Common Mistakes to Avoid When Tuning the AMS EVO Turbo

1. Overlooking Injector and Fuel Pump Duty Cycles

Just because injectors are rated for 1300cc does not mean they can flow that much at high fuel pressure. Always check actual fuel flow and injector duty. If duty exceeds 85%, add larger injectors or raise fuel pressure.

2. Ignoring Exhaust Backpressure

A restrictive downpipe or catalytic converter will increase exhaust manifold pressure, reducing turbo efficiency and potentially leading to high EGT. Use a 3.5-inch or larger downpipe with minimal bends. For high horse-power, consider a race exhaust without cats.

3. Over-Boosting Without Safety Margins

Running 35 psi on a stock block will crack ring lands. Even with forged internals, exceeding the turbo’s efficiency range creates excessive compressor outlet temperatures. Stick to a boost level that keeps IAT below 130°F and does not require timing cuts.

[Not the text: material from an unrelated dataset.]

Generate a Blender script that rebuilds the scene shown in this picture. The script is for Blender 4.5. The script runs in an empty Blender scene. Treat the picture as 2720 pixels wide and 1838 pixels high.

4. Not Tuning for Heat Soak

After several hard pulls, engine bay temperatures rise, increasing IAT. If the tune is only optimized for cold conditions, you may experience knock during hot laps or long highway pulls. Use an IAT compensation table to pull timing as temperature rises.

5. Rushing the Process

Many enthusiasts try to reach 600+ hp in a single tuning session. This often results in detonation, blown head gaskets, or melted pistons. A safe tune may take several sessions over days or weeks, with plenty of datalogging and analysis in between.

Conclusion

Tuning the AMS EVO Turbo upgrade for 600+ horsepower is a rewarding challenge that combines solid hardware with meticulous calibration. Success lies in understanding the turbo’s airflow potential, preparing the engine and fuel system, and following a systematic tuning process that respects AFR, boost, timing, and safety margins. By avoiding common mistakes and using proper datalogging, you can achieve a powerful, reliable setup that performs lap after lap or pull after pull. Whether you choose a reflash or standalone ECU, the principles remain the same: start conservative, verify data, and incrementally push toward the goal. With the right approach, your AMS-equipped EVO will deliver the kind of power that turns heads and sets records.